THE EXERCISE: Your task is to write out the complete listing exactly as it is shown.

Start of DATA SHOWN

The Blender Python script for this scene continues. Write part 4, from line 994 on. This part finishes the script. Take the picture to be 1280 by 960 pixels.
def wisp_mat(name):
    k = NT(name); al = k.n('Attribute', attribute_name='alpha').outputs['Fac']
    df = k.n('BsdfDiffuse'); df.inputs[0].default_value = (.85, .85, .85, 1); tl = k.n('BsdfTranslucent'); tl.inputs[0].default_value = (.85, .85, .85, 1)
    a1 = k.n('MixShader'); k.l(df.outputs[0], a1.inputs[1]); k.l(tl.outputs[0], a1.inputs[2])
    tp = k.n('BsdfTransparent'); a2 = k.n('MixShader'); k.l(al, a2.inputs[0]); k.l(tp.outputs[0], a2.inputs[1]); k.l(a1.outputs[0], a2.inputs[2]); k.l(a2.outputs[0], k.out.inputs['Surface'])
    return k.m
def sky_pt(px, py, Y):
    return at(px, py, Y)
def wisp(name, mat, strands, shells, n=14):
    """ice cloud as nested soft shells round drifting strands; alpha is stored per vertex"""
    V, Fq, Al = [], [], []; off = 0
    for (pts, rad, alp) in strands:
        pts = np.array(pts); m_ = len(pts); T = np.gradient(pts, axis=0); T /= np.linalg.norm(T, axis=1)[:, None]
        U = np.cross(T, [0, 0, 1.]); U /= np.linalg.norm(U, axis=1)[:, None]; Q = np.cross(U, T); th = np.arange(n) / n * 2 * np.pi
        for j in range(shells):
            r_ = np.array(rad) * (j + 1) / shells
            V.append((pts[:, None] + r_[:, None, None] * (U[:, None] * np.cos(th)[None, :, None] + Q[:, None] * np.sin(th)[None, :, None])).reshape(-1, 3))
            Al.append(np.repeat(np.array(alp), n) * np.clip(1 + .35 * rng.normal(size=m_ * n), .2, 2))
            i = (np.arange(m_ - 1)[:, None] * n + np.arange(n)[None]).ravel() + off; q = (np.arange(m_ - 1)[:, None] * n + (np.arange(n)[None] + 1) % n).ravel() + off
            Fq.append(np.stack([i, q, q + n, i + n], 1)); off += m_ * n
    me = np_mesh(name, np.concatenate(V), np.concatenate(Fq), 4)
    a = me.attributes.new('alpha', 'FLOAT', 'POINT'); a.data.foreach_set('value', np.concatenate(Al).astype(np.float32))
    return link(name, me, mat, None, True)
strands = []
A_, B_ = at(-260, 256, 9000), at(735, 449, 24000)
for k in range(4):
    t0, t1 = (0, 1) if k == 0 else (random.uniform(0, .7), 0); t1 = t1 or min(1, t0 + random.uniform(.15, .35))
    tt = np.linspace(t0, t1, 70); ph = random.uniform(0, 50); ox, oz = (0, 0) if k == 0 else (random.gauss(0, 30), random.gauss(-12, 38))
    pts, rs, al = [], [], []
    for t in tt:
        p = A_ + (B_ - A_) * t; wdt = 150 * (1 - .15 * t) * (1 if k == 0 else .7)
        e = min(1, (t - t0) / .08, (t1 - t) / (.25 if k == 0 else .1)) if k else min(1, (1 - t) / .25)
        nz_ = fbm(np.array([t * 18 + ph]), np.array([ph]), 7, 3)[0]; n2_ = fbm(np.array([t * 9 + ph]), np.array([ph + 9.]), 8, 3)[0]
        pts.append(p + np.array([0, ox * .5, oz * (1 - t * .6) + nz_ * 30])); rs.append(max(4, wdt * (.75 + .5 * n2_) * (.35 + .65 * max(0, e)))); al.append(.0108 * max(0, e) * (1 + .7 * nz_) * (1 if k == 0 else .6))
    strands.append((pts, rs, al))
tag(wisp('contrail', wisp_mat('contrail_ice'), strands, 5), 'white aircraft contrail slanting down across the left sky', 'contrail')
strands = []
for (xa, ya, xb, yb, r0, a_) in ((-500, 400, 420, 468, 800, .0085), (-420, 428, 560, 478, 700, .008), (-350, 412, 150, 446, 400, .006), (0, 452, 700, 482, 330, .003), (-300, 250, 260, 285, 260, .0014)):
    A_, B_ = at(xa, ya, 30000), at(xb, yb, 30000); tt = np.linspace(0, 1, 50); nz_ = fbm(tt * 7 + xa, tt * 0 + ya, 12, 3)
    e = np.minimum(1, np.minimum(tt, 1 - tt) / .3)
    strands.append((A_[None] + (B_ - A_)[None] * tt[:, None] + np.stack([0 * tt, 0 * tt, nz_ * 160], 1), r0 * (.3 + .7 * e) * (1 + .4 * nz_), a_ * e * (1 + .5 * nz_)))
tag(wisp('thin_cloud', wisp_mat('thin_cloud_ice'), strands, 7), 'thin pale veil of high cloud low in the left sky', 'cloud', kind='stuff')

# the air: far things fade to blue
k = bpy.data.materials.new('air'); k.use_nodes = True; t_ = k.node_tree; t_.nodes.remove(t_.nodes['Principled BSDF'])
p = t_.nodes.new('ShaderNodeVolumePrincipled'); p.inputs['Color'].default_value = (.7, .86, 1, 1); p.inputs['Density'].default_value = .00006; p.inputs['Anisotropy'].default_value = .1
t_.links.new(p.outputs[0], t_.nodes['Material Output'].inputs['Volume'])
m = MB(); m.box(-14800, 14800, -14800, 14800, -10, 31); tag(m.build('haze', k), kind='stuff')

End of DATA SHOWN

EXPECTED ANSWER:
The Blender Python script for this scene continues. Write part 4, from line 994 on. This part finishes the script. Take the picture to be 1280 by 960 pixels.
def wisp_mat(name):
    k = NT(name); al = k.n('Attribute', attribute_name='alpha').outputs['Fac']
    df = k.n('BsdfDiffuse'); df.inputs[0].default_value = (.85, .85, .85, 1); tl = k.n('BsdfTranslucent'); tl.inputs[0].default_value = (.85, .85, .85, 1)
    a1 = k.n('MixShader'); k.l(df.outputs[0], a1.inputs[1]); k.l(tl.outputs[0], a1.inputs[2])
    tp = k.n('BsdfTransparent'); a2 = k.n('MixShader'); k.l(al, a2.inputs[0]); k.l(tp.outputs[0], a2.inputs[1]); k.l(a1.outputs[0], a2.inputs[2]); k.l(a2.outputs[0], k.out.inputs['Surface'])
    return k.m
def sky_pt(px, py, Y):
    return at(px, py, Y)
def wisp(name, mat, strands, shells, n=14):
    """ice cloud as nested soft shells round drifting strands; alpha is stored per vertex"""
    V, Fq, Al = [], [], []; off = 0
    for (pts, rad, alp) in strands:
        pts = np.array(pts); m_ = len(pts); T = np.gradient(pts, axis=0); T /= np.linalg.norm(T, axis=1)[:, None]
        U = np.cross(T, [0, 0, 1.]); U /= np.linalg.norm(U, axis=1)[:, None]; Q = np.cross(U, T); th = np.arange(n) / n * 2 * np.pi
        for j in range(shells):
            r_ = np.array(rad) * (j + 1) / shells
            V.append((pts[:, None] + r_[:, None, None] * (U[:, None] * np.cos(th)[None, :, None] + Q[:, None] * np.sin(th)[None, :, None])).reshape(-1, 3))
            Al.append(np.repeat(np.array(alp), n) * np.clip(1 + .35 * rng.normal(size=m_ * n), .2, 2))
            i = (np.arange(m_ - 1)[:, None] * n + np.arange(n)[None]).ravel() + off; q = (np.arange(m_ - 1)[:, None] * n + (np.arange(n)[None] + 1) % n).ravel() + off
            Fq.append(np.stack([i, q, q + n, i + n], 1)); off += m_ * n
    me = np_mesh(name, np.concatenate(V), np.concatenate(Fq), 4)
    a = me.attributes.new('alpha', 'FLOAT', 'POINT'); a.data.foreach_set('value', np.concatenate(Al).astype(np.float32))
    return link(name, me, mat, None, True)
strands = []
A_, B_ = at(-260, 256, 9000), at(735, 449, 24000)
for k in range(4):
    t0, t1 = (0, 1) if k == 0 else (random.uniform(0, .7), 0); t1 = t1 or min(1, t0 + random.uniform(.15, .35))
    tt = np.linspace(t0, t1, 70); ph = random.uniform(0, 50); ox, oz = (0, 0) if k == 0 else (random.gauss(0, 30), random.gauss(-12, 38))
    pts, rs, al = [], [], []
    for t in tt:
        p = A_ + (B_ - A_) * t; wdt = 150 * (1 - .15 * t) * (1 if k == 0 else .7)
        e = min(1, (t - t0) / .08, (t1 - t) / (.25 if k == 0 else .1)) if k else min(1, (1 - t) / .25)
        nz_ = fbm(np.array([t * 18 + ph]), np.array([ph]), 7, 3)[0]; n2_ = fbm(np.array([t * 9 + ph]), np.array([ph + 9.]), 8, 3)[0]
        pts.append(p + np.array([0, ox * .5, oz * (1 - t * .6) + nz_ * 30])); rs.append(max(4, wdt * (.75 + .5 * n2_) * (.35 + .65 * max(0, e)))); al.append(.0108 * max(0, e) * (1 + .7 * nz_) * (1 if k == 0 else .6))
    strands.append((pts, rs, al))
tag(wisp('contrail', wisp_mat('contrail_ice'), strands, 5), 'white aircraft contrail slanting down across the left sky', 'contrail')
strands = []
for (xa, ya, xb, yb, r0, a_) in ((-500, 400, 420, 468, 800, .0085), (-420, 428, 560, 478, 700, .008), (-350, 412, 150, 446, 400, .006), (0, 452, 700, 482, 330, .003), (-300, 250, 260, 285, 260, .0014)):
    A_, B_ = at(xa, ya, 30000), at(xb, yb, 30000); tt = np.linspace(0, 1, 50); nz_ = fbm(tt * 7 + xa, tt * 0 + ya, 12, 3)
    e = np.minimum(1, np.minimum(tt, 1 - tt) / .3)
    strands.append((A_[None] + (B_ - A_)[None] * tt[:, None] + np.stack([0 * tt, 0 * tt, nz_ * 160], 1), r0 * (.3 + .7 * e) * (1 + .4 * nz_), a_ * e * (1 + .5 * nz_)))
tag(wisp('thin_cloud', wisp_mat('thin_cloud_ice'), strands, 7), 'thin pale veil of high cloud low in the left sky', 'cloud', kind='stuff')

# the air: far things fade to blue
k = bpy.data.materials.new('air'); k.use_nodes = True; t_ = k.node_tree; t_.nodes.remove(t_.nodes['Principled BSDF'])
p = t_.nodes.new('ShaderNodeVolumePrincipled'); p.inputs['Color'].default_value = (.7, .86, 1, 1); p.inputs['Density'].default_value = .00006; p.inputs['Anisotropy'].default_value = .1
t_.links.new(p.outputs[0], t_.nodes['Material Output'].inputs['Volume'])
m = MB(); m.box(-14800, 14800, -14800, 14800, -10, 31); tag(m.build('haze', k), kind='stuff')